Friday, February 28, 2020

Cloud Computing for our exponential world

4 minutes reading

National Institute of Standards and Technology defined Cloud Computing in 2011 in the NIST Definition of Cloud Computing document, telling us about three types of Cloud-based Service Models: IaaS, PaaS and SaaS

We could compare these models with a full On-Premises model (Traditional IT):

  • IaaS (Infrastructure As A Service): Where the provider offers the infrastructure, so you do not need to pay attention to this part and focus on the relevant parts of your solution.
  • PaaS (Platform As A Service): The provider offers you up to the Runtime level. It means that you have ready an environment where the infrastructure, O/S, middleware and runtime are all available and you focus on your data and applications. An example of this may be AWS Robomaker, where you could have all the infrastructure, plus the O/S (Ubuntu xx.xx for example), plus a middleware (ROSx), plus the runtimes needed, simulators, etc. so you focus on programming using the full created environment. See my previous post about AWS Robomaker
  • SaaS (Software As A Service): The provider offers the full solution for you. An easy example is Gmail

From 2011 Cloud Computing has evolved a lot and NIST document, although still correct in its foundations, may require to cover a bit more on the complexity that nowadays cloud has. Anyway is still a good document to understand Cloud foundations.
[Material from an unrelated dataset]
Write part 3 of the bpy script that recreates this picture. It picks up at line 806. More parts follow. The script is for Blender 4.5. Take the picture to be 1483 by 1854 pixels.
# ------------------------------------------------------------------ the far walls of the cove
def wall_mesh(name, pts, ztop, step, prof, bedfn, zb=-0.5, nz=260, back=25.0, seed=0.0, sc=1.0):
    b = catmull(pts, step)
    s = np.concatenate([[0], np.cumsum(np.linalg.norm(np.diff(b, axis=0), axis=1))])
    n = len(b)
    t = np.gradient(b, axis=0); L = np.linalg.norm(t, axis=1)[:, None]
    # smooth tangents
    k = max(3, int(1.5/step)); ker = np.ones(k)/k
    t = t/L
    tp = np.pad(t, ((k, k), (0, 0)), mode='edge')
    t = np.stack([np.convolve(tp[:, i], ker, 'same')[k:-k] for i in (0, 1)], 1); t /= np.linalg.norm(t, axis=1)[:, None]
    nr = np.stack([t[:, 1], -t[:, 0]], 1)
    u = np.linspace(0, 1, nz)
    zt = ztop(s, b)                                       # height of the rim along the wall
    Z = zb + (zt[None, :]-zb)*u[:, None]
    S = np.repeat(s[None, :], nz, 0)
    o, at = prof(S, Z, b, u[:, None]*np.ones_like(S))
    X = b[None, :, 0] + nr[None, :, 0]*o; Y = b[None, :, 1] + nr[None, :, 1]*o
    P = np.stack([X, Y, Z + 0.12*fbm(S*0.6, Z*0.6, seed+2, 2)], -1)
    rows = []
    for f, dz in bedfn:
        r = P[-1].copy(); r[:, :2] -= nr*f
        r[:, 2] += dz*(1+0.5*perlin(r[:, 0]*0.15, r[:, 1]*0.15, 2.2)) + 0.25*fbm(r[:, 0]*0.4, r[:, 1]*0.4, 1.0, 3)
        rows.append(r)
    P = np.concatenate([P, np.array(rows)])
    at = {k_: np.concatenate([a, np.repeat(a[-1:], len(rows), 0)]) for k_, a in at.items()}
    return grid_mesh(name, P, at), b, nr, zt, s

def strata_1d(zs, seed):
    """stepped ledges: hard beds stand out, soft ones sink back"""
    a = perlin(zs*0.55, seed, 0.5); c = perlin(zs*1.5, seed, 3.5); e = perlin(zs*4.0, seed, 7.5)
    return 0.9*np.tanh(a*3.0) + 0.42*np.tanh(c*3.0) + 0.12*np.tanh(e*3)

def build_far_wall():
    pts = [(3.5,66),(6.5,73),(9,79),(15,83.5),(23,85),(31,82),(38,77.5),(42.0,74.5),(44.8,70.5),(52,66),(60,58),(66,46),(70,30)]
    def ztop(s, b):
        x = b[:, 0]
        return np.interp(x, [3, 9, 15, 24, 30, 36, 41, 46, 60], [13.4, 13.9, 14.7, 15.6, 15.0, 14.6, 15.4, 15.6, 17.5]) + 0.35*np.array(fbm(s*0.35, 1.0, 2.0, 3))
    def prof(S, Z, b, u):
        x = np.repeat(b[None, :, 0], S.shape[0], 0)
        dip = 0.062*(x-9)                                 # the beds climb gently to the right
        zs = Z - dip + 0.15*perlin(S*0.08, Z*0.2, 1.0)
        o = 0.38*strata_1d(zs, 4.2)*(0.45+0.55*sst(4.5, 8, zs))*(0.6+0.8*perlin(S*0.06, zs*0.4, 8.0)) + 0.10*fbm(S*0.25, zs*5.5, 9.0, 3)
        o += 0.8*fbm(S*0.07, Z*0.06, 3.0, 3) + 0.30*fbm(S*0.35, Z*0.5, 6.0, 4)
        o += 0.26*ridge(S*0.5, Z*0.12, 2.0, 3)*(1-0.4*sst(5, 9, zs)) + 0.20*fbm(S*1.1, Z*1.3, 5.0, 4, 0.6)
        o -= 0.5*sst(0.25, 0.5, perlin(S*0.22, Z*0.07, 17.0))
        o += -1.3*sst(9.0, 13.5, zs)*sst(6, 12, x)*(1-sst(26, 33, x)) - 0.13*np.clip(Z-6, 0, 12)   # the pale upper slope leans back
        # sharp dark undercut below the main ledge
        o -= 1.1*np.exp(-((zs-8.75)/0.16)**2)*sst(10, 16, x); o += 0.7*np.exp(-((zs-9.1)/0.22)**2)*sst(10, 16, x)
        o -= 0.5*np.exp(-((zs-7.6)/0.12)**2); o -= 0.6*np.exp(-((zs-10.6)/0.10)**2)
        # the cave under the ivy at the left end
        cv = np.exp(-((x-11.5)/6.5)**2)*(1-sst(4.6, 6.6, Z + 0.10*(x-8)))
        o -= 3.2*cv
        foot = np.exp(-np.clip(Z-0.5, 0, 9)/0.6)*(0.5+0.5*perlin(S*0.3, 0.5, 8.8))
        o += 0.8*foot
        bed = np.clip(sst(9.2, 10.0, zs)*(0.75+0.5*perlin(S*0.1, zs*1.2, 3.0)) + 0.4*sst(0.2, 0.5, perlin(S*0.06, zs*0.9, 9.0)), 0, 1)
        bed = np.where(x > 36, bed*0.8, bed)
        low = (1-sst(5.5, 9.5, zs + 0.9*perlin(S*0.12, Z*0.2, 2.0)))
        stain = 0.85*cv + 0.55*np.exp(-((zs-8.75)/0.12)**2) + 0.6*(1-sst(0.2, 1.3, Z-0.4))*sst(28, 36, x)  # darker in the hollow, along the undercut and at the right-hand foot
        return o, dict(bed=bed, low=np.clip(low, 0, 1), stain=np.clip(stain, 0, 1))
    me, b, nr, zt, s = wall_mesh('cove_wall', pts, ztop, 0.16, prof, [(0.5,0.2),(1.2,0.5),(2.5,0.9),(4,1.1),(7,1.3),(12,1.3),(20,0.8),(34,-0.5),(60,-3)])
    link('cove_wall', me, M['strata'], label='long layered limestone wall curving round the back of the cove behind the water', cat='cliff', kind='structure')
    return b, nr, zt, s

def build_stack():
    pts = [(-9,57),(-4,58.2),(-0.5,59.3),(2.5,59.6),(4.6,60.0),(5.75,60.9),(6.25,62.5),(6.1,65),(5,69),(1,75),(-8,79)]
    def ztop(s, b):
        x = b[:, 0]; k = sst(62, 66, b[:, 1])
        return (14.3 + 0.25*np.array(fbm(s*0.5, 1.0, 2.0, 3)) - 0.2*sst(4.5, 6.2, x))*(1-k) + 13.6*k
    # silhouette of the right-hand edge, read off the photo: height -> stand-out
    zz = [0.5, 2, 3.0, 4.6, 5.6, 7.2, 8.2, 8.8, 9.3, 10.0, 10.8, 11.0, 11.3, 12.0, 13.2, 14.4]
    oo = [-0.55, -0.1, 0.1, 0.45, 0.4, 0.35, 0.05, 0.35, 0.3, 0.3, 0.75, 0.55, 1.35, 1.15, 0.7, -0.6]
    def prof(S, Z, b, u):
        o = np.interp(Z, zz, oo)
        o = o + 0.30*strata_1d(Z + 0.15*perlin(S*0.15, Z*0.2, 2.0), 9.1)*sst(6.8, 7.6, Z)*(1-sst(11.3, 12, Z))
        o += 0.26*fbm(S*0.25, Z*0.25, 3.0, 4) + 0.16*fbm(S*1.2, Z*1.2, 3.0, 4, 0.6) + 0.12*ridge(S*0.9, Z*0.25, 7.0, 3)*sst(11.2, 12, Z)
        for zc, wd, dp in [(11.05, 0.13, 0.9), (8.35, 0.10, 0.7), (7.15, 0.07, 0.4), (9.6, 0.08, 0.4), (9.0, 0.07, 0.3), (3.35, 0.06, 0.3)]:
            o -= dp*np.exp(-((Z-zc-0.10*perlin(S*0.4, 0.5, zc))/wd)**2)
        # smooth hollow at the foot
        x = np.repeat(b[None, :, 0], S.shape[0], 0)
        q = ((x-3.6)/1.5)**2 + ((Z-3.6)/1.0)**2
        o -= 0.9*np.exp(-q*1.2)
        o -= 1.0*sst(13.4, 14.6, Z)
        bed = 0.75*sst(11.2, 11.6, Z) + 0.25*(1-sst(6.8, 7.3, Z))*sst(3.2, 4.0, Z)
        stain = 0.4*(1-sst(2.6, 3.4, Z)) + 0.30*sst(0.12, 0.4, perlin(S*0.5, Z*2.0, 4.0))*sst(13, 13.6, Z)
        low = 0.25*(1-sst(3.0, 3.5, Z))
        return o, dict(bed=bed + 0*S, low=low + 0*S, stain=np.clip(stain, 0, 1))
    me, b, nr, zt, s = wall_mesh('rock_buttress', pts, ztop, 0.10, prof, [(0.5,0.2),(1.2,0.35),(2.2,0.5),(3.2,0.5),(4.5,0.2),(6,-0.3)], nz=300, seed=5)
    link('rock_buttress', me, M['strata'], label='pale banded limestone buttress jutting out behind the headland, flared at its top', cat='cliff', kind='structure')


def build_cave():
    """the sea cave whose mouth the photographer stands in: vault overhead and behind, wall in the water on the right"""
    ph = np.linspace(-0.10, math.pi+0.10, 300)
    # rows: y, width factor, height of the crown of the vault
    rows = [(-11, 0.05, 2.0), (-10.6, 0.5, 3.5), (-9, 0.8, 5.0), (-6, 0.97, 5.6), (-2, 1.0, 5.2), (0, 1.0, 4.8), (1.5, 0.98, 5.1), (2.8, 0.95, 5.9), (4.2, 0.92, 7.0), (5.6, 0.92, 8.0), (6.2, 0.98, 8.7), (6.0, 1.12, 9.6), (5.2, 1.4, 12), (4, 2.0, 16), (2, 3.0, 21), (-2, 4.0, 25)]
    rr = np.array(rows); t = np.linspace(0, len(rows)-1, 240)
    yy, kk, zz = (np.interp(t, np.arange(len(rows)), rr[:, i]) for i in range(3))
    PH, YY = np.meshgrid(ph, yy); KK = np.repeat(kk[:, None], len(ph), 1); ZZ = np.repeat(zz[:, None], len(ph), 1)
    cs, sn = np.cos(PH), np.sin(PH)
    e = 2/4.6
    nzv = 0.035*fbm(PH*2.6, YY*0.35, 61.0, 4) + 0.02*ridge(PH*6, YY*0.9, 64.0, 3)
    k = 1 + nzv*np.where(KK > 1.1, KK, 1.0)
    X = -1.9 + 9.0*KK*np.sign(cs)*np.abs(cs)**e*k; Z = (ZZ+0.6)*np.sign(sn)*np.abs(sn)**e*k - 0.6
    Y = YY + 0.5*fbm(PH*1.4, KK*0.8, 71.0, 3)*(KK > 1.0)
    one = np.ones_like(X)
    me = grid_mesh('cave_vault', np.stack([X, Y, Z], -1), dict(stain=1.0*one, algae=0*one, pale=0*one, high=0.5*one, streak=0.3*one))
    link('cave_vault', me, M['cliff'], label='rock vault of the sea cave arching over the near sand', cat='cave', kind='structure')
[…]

There are many providers of solutions for one or more of the service models mentioned. The most known ones are Microsoft (Azure), Amazon (AWS) and Google (Google Cloud) at least for IaaS and PaaS although there are others like IBM Cloud and Oracle Cloud that worth to mention.

More and more companies are using these cloud-based services to offer as well other XaaS (“Anything As A Service), From RaaS (Robot As A Service) to GaaS (Games as a Service) and although cloud-based solutions are not always well accepted by customers that are worried mainly about security and accessibility matters, the cloud is undoubtedly where everything will go as soon as we ensure that customers feel comfortable with it (ensuring their safety, reliability and accessibility), almost everything will be cloud-based. Just think that nowadays all Bank services are available via Internet (BaaS) and we accept operating with it, being our personal and company accounts involved.

Cloud is where scalability and elasticity are possible and the World needs scalability. Cloud is where multi-devices hardware-agnostic and OS-agnostic solutions are possible, where worldwide access is possible, even from the International Space Station. Cloud is where multi-connectivity with any device is possible. It doesn’t matter if it is an IOT device, a database server, a robot, a tablet or even a human brain. Cloud is the only option that really we have to continue our exponential technical growth. And remember, world evolution is an exponential function, not a linear one.